**EXERCISE PROMPT:** Which lines hold the word "pixels"? Show each of them.

**RECORDS SUPPLIED:**
▼

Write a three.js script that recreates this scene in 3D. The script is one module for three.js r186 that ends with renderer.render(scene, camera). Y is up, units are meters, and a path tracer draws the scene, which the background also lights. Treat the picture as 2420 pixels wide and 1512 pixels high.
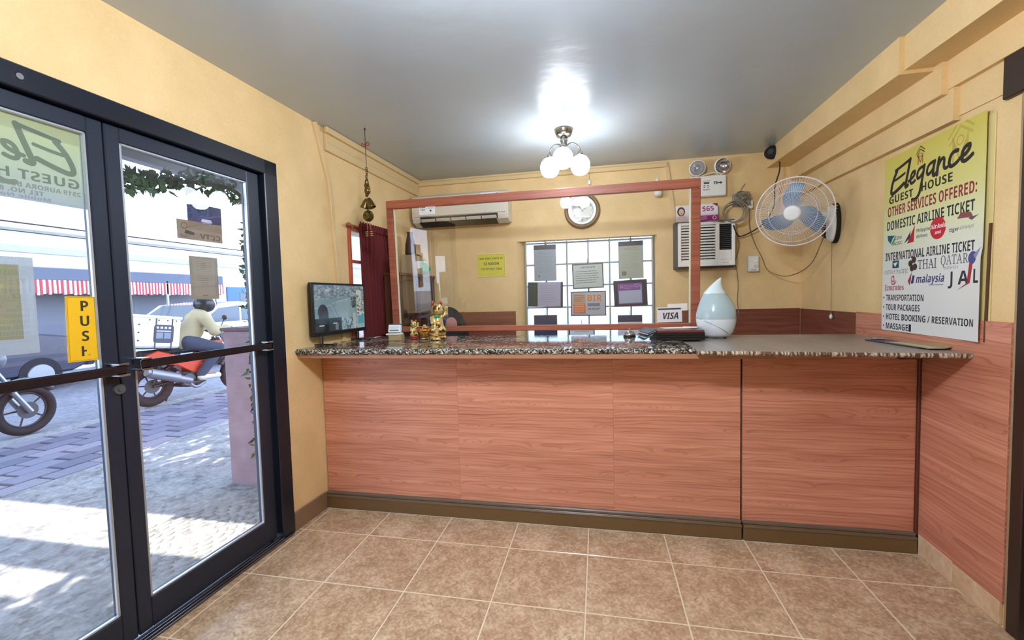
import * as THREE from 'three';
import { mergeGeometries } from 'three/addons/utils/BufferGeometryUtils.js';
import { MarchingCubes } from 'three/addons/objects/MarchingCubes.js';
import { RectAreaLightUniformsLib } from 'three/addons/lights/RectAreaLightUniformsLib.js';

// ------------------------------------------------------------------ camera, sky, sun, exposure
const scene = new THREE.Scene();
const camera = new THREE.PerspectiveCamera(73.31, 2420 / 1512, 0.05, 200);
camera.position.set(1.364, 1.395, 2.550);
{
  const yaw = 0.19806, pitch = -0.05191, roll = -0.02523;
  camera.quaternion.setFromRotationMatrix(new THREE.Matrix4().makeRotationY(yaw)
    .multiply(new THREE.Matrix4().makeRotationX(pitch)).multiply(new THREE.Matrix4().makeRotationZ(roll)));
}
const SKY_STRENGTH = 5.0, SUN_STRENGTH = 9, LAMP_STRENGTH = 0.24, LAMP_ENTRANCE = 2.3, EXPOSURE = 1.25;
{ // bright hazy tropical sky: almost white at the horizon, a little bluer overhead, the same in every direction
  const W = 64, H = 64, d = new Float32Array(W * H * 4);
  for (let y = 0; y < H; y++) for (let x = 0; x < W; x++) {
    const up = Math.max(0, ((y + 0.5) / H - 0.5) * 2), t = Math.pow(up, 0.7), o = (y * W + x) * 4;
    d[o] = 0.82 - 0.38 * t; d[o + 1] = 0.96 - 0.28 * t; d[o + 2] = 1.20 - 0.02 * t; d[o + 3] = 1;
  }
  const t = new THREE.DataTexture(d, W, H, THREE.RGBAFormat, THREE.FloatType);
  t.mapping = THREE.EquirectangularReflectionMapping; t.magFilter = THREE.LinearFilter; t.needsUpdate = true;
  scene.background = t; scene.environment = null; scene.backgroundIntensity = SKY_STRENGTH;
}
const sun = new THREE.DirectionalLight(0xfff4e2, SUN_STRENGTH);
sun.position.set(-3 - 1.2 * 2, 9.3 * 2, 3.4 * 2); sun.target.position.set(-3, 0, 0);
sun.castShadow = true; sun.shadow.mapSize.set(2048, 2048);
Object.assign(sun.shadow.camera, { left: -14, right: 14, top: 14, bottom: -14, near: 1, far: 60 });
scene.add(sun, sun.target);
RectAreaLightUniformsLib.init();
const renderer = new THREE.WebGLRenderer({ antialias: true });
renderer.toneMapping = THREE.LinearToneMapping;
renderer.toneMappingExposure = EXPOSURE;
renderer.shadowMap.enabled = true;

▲
▼

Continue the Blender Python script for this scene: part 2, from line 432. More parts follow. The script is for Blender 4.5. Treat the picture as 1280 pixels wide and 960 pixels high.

▲

**ANSWER TO THIS PROBLEM:**
Write a three.js script that recreates this scene in 3D. The script is one module for three.js r186 that ends with renderer.render(scene, camera). Y is up, units are meters, and a path tracer draws the scene, which the background also lights. Treat the picture as 2420 pixels wide and 1512 pixels high.
Continue the Blender Python script for this scene: part 2, from line 432. More parts follow. The script is for Blender 4.5. Treat the picture as 1280 pixels wide and 960 pixels high.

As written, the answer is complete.